Case Summaries

CPIT Investments Ltd v Qilin World Capital Ltd and another

SUPREME COURT OF SINGAPORE

 

15 September 2016

 Media Summary

 Singapore International Commercial Court Suit No 5 of 2016

(HC/Summons No 2398 of 2016 and HC/Summons No 3128 of 2016)

CPIT Investments Ltd v Qilin World Capital Ltd and another [2016] SGHC(I) 04

 

  1. These two applications arose out of a dispute between CPIT Investments Limited (“CPIT”), a company incorporated in the British Virgin Islands, and two companies, both known as Qilin World Capital Limited (“Qilin”), incorporated in Hong Kong and the British Virgin Islands respectively. Under a loan agreement, CPIT provided 25,000,000 shares in Millennium Pacific Group Holdings Limited (“Millennium”), a publicly listed company in Hong Kong, as collateral for a loan of HK$31,250,000 from Qilin. CPIT contended that Qilin had unlawfully sold the Millennium shares. In contrast, Qilin contended that it was entitled to deal with the shares as it did, and that in any event, due to certain failures of CPIT, it became the legal and beneficial owners of the shares.

  2. CPIT thus brought proceedings against Qilin in the High Court. At the same time, CPIT made two applications to the High Court: (a) for an injunction prohibiting Qilin from disposing of the unsold shares (“Order 1 of the Injunction”) and the proceeds of sale of any shares which had been sold (“Order 2 of the Injunction”); and (b) for a worldwide Mareva injunction against Qilin up to the value of HK$31,250,000. The High Court granted the Injunction application. With regard to the Mareva injunction application, the parties decided to enter into an agreement, which was eventually recorded as a Consent Order before the High Court. Under the Consent Order, Order 1 of the Injunction was to remain in effect, while Order 2 of the Injunction was varied such that Qilin was to pay the proceeds of sale to the client account of Qilin’s solicitors as security for CPIT’s claim. CPIT also provided an undertaking to compensate Qilin for any loss arising from Qilin’s provision of security.

  3. Subsequently, Qilin filed the present two applications. These applications were placed before Vivian Ramsey IJ sitting in the Singapore International Commercial Court (“SICC”) after CPIT’s action was transferred from the High Court to the SICC. The first is an application to vary Order 1 of the Injunction such that Qilin is at liberty to sell the unsold shares (“the Variation Application”), while the second is an application for CPIT to provide fortification of its undertaking to compensate Qilin for any loss (“the Fortification Application”).
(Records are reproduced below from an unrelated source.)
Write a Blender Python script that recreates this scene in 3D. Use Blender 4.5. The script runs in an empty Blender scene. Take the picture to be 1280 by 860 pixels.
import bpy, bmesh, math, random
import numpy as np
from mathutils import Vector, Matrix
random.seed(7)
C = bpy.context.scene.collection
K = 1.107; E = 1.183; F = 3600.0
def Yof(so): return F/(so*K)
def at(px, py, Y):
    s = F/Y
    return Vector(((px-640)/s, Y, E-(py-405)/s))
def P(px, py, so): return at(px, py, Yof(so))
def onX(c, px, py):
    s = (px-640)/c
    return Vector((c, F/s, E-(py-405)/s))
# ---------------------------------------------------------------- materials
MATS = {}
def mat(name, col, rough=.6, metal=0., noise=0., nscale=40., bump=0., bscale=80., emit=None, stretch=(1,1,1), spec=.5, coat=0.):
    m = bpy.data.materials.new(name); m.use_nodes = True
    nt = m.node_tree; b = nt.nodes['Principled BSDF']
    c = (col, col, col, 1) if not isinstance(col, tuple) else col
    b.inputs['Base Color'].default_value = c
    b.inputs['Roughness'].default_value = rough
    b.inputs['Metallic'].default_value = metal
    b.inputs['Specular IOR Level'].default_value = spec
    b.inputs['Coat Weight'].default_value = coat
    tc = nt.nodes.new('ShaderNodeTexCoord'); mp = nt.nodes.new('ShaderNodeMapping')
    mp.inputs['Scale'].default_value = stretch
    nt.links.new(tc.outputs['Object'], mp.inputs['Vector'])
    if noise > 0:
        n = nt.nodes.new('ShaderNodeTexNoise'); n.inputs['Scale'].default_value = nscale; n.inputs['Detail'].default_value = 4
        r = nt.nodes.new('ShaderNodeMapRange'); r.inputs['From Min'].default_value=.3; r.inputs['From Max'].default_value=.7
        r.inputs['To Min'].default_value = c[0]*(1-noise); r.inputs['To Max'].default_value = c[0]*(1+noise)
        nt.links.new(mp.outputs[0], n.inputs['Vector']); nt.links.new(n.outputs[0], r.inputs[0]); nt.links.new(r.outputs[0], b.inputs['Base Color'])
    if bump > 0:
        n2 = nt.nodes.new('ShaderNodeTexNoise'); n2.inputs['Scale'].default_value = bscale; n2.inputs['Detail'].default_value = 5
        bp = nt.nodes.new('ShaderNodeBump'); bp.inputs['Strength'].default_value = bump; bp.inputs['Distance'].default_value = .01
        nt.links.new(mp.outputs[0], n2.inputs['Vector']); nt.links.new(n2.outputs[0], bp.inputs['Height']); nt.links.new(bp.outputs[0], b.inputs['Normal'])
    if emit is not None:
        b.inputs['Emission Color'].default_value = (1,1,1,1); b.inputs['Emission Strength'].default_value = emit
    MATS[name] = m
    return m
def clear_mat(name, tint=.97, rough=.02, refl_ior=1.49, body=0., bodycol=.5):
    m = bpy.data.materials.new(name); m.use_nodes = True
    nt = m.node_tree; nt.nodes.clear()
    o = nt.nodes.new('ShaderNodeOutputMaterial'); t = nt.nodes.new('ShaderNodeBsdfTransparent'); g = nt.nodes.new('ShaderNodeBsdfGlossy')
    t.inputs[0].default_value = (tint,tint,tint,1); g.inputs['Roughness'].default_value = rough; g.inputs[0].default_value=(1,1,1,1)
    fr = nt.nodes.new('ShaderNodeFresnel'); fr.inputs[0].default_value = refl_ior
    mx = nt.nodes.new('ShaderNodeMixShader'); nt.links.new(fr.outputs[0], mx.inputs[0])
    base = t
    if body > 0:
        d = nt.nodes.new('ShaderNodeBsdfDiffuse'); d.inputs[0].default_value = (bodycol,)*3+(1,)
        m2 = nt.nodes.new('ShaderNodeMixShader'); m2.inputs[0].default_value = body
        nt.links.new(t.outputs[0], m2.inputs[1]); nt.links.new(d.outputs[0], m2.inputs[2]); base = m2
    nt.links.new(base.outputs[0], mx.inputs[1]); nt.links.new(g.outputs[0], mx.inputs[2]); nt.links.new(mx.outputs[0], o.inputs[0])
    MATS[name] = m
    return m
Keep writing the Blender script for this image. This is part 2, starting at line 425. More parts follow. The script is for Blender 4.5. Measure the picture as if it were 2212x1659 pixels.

Qilin’s basis for the applications was that the price of the shares had fallen drastically, and CPIT’s financial circumstances might be affected as a result.

  4. In his written judgment, Ramsey IJ held with respect to the Variation Application that the Consent Order arose from a real agreement between the parties and was therefore binding and could not be varied save on grounds that would justify the variation of a contract. Ramsey IJ further found that the parties had made the Consent Order on the basis of Order 1 of the Injunction, each accepting that the value of the shares could ordinarily rise or fall. His Honour also held that shares do have a non-monetary value to a particular party and the Injunction was granted to preserve the Millennium shares as an asset. In any case, the value of the shares also appeared to have stabilized and might increase in value. Ramsey IJ therefore ruled that Qilin had failed to establish any good reason for the shares to be converted into cash at the current stage.

  5. With respect to the Fortification Application, Ramsey IJ found that adding a term for CPIT to fortify its undertaking would amount to a variation of the Consent Order. However, Qilin had not put forward any valid ground to justify such a variation. A change in CPIT’s financial circumstances, if there had been one, was insufficient. If Qilin wanted CPIT to fortify its undertaking, Qilin should have pursued that either at the original Injunction application or when the parties agreed to the Consent Order. In any event, Ramsey IJ found that Qilin had not shown it faced a sufficient risk of loss caused by the Consent Order. An order for fortification would therefore not be appropriate in the circumstances.

  6. The Court thus dismissed both of Qilin’s applications.         

    This summary is provided to assist in the understanding of the Court’s judgment. It is not intended to be a substitute for the reasons of the Court.